Review of Red Road

Red Road (2006)
5/10
Interesting start, but good acting can't compensate for the missing complexity
19 April 2007
Warning: Spoilers
** No specific spoilers, but I discuss the narrative shape, and hint at some plot elements.** This film comes on as a psychological suspenseful mood-piece, but delivers all too much dark mood and not enough psychological insight. I was rooting for Red Road for a while-—I liked the dread and creepy voyeurism (in a rough part of Glasgow). But I felt the film, despite its earnest attempt to deal with a woman's grief, was fairly banal. And, more importantly, it does not integrate the two biggest plot elements thematically.

The film doles out small bits of information about why Jackie is disturbed and begins to track Clyde, a recently-released criminal, and to misuse some of her powers as a tracker.
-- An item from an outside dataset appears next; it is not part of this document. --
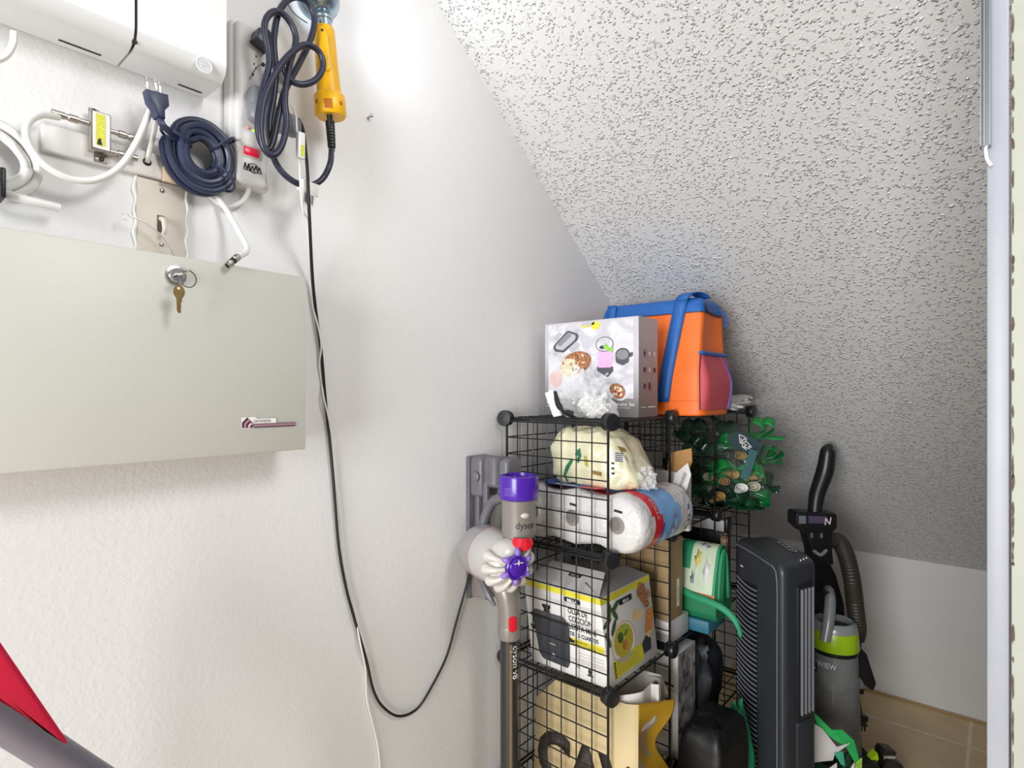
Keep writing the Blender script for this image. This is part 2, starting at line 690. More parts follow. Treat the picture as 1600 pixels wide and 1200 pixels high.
# ------------------------------------------------------------------ white rounded equipment box
M_gloss = mat('gloss_white_plastic', '#e6e8ea', 0.28, var=0.01)
M_shadeplastic = mat('warm_white_plastic', '#dcdad6', 0.4, var=0.02)
t = thing('equipment_box', 'white rounded two-cover equipment box high on the left wall', 'box', (0, 0.2, 1.776))
EB, ET = 1.776, 2.08
EX = 0.085
yg = P(213, 60, x=EX).y
yr = P(354, 60, x=EX).y
b = MB()
b.bx(0.0, 0.05, -0.12, yr - 0.012, EB + 0.004, ET, M_shadeplastic, bev=0.006)
b.build('base', t)


def cover(y0, y1, name):
    b = MB()
    r = 0.026
    ov = [(0.006, EB)]
    for k in range(9):
        a = -PI / 2 + PI / 2 * k / 8
        ov.append((EX - r + r * math.cos(a), EB + r + r * math.sin(a)))
    ov += [(EX, ET), (0.006, ET)]
    b.extr(ov, 0.0, y1 - y0, M_gloss, frame((0, y1, 0), (1, 0, 0), (0, 0, 1)), bev=0.0045, seg=3)
    return b.build(name, t)


cover(-0.13, yg - 0.002, 'cover')
cv = cover(yg + 0.002, yr, 'cover')
b = MB()
b.bx(0.01, EX - 0.006, yg - 0.003, yg + 0.003, EB + 0.006, ET - .01, M_dark)
b.build('gap_strip', t)
e = P(319, 102, x=EX)
b = MB()
FM = frame((EX, e.y, e.z), (0, 1, 0), (0, 0, 1))
R = 0.0118
b.lathe([(R, 0.0), (R, 0.0006), (R - .0004, .0009), (R - .0012, 0.0009), (R - 0.0016, 0.0002)], M_gloss, FM, 36)
b.ell(0, 0, R - .0014, R - .0014, mat('emblem_grey', '#c9ccd0', .35), FM, 0.0004)
b.line([(-0.005, -0.005), (-0.003, 0.004), (0.0, -0.001), (0.003, 0.004), (0.005, -0.005)], 0.0013, M_gloss, FM, 0.0009)
b.build('emblem', cv)
for (px0, py0, px1, py1) in ((85, 72, 148, 99), (272, 137, 305, 153)):
    b = MB()
    a_ = P(px0, py0, z=EB)
    c_ = P(px1, py1, z=EB)
    b.bx(0.018, 0.022, a_.y, c_.y, EB - 0.0006, EB + 0.001, M_dark)
    b.build('vent_slot', t)

# ------------------------------------------------------------------ painted cable board on the wall, behind the splitter
M_board = mat('painted_board', '#e3e1dd', 0.5, var=0.02)
b = MB()
p0 = P(66, 216, x=0.012)
p1 = P(300, 283, x=0.012)
b.bx(0.0, 0.012, p0.y, p1.y, 1.625, 1.662, M_board, bev=0.003)
tag(b.build('mounting_board'), 'narrow white painted board on the wall under the small splitter', 'board')
b = MB()
p = P(268, 275, x=0.016)
b.bx(0.0122, 0.020, p.y - 0.012, p.y + 0.010, p.z - 0.011, p.z + 0.011, mat('tan_wood', '#d8c1a4', .6), bev=0.001)
b.lathe([(0.0045, 0), (0.0045, 0.003), (0.003, 0.0045)], mat('blue_cap', '#2c3a86', .4), axisM((0.020, p.y - 0.002, p.z + 0.005), (1, 0, 0)), 16)
tag(b.build('anchor_block'), 'tiny tan block with a blue cap left of the coiled dark cord', 'block')

# ------------------------------------------------------------------ cable splitter
M_yel = mat('yellow_label', '#d8d83a', 0.5, var=0.12, vscale=300)
t = thing('cable_splitter', 'small silver cable splitter with a yellow label on the white board', 'splitter', (0.012, P(158, 205, x=.02).y, 1.64))
b = MB()
s0 = P(142, 232, x=0.03)
s1 = P(174, 182, x=0.03)
b.bx(0.0135, 0.03, s0.y, s1.y, s0.z, s1.z + .002, M_steel, bev=0.0015)
b.bx(0.012, 0.0145, s0.y + .001, s0.y + .014, s1.z, s1.z + 0.010, M_steel, bev=0.001)
b.bx(0.012, 0.0145, s1.y - .017, s1.y - .001, s0.z - .011, s0.z + 0.001, M_steel, bev=0.001)
b.build('body', t)
b = MB()
FM = Xface(0.03, s0.y + .002, s0.z + .003)
W_, H_ = s1.y - s0.y - .004, s1.z - s0.z - .003
b.rect(0, 0, W_, H_, M_paperw, FM, 0.0005)
b.rect(W_ * .18, H_ * .08, W_ * .72, H_ * .96, M_yel, FM, 0.0009)
b.flat([(W_ * .25, H_ * .1), (W_ * .55, H_ * .1), (W_ * .45, H_ * .3), (W_ * .3, H_ * .25)], M_ink, FM, 0.0012)
b.build('label', t)
for (yy, zz, sgn, ln) in ((s0.y, s1.z - .016, -1, 0.042), (s1.y, s1.z - .018, 1, 0.036), (s1.y, s0.z + .006, 1, 0.034)):
    b = MB()
    A = axisM((0.022, yy, zz), (0, sgn, 0))
    b.lathe([(0.0035, 0), (0.0035, ln * .3), (0.0052, ln * .3), (0.0052, ln * .55), (0.0040, ln * .58), (0.0040, ln * .64), (0.0048, ln * .66), (0.0048, ln), (0.003, ln)], M_steel, A, 12)
    b.build('connector', t)
for (yy, zz) in ((s0.y + .007, s1.z + .006), (s1.y - .008, s0.z - .006)):
    b = MB()
    b.lathe([(0.0034, 0), (0.0034, 0.002), (0.002, 0.003)], mat('dark_screw', '#4b4240', .4, metal=.6), axisM((0.0145, yy, zz), (1, 0, 0)), 12)
    b.build('screw', t)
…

This works well for a while, but then gets a bit tedious.

Disappointingly, the use of surveillance is not united with any larger thematic concern. For a film which begins steeped in the technology of watching and recording--even quotidian doings come to seem ominous—-the surveillance aspect is part of entirely personal plot, with very little wider cultural implications. This may be because the UK has more surveillance than the U.S., so the filmmaker was simply using it as a given, whereas in the US it would generate more societal questions (though the use of cameras is surely growing in the US).

The other big thematic problem is why Jackie chooses her particular form of revenge. It's an extremely provocative choice, but it's not tied to what happened in the past. Again, her personal reasons (her loneliness, her revulsion/attraction to a dangerous but compelling guy) are interesting, but her technique is a culturally relevant issue which the film has nothing to say about.

As Clyde, Tony Curran has haunting moments. His physicality, even the way he walks, is a memorable portrait of a man caught between studly swagger, haunted emptiness and attempted recovery. As Jackie, Kate Dickie has a tougher task, playing the repressed pain but hinting at someone capable of inflicting revenge. But she's good too.

In the end, though, it was not enough for me to like this film. The movie feels rather small, and a not-too-original spin on other films which have dealt with similar matters.